Além de chineses e angolanos, os serviços de informação passaram agora a ter também sob o radar grupos de marginais altamente perigosos originários da África do Sul, disse ao Expresso uma fonte da Procuradoria Militar. “Há suspeitas de envolvimento, neste tipo de crimes, de nigerianos com apoio de angolanos”, acrescenta a mesma fonte. Um dos casos visou o empresário de origem árabe Jean Michel Ritz, sequestrado à porta do seu apartamento, no bairro Nova Vida, e libertado quatro dias depois, mediante o pagamento de 30 mil dólares.

Outro caso visou o engenheiro português Carlos Martins, cujo carro foi emboscado nas imediações do Cacuaco, à saída da fábrica Vidrul. Martins não ganhou para o susto, e “o técnico francês que o acompanhava, aterrorizado, no dia seguinte apanhou o no avião e foi-se embora!”, contou uma fonte da fábrica.

O Procurador Geral da República, José Maria de Sousa, garante não haver motivos para sobressaltos, mas o receio propaga-se.

EMBAIXADAS ESTRANGEIRAS ACONSELHAM RESTRIÇÕES

Perante a atual situação de segurança, a embaixada dos Estados Unidos impôs aos cidadãos norte-americanos restrições de circulação em certas áreas da cidade e recomendou que, a partir de agora, mantenham os telemóveis permanentemente ligados.

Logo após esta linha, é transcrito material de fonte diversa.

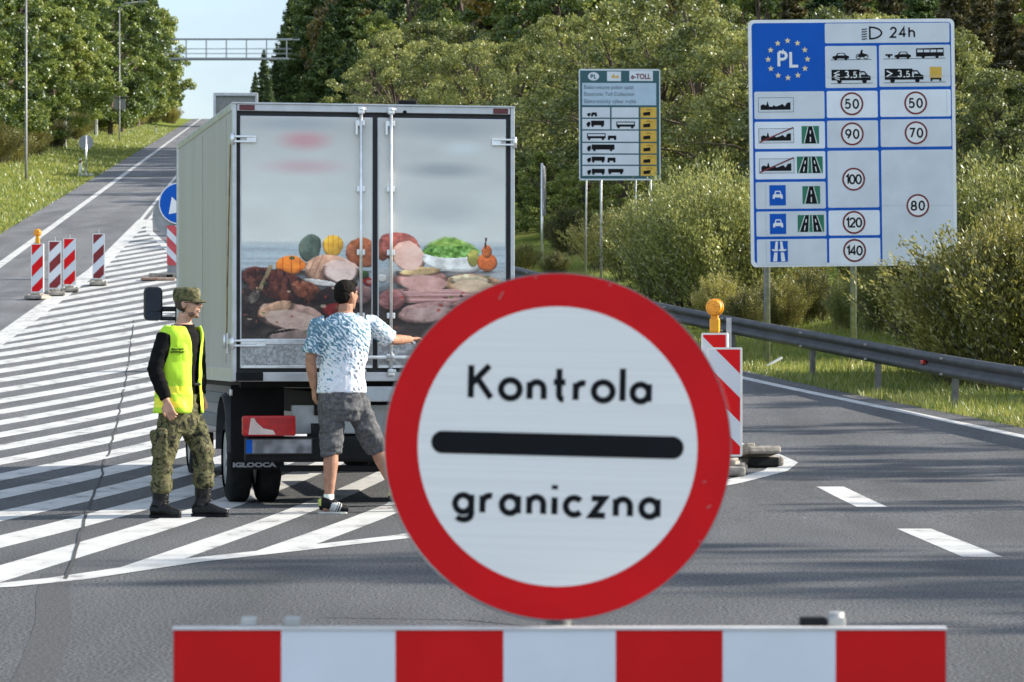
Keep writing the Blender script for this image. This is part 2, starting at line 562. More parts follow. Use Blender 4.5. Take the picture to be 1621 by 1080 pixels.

Depois do sequestro, durante três dias, de um francês, funcionário da multinacional Maerks, também a embaixada da França desaconselhou os membros da sua comunidade a circular pela Via Expresso. “Só devem fazê-lo escoltados”, disse uma fonte diplomática.

Com o agravamento da situação, Carlos Cunha, proprietário da Imprimarte, a segunda maior gráfica do país, admite agora recorrer aos serviços de patrulha da polícia para garantir a escolta dos turnos da noite, assegurados por operários portugueses e angolanos.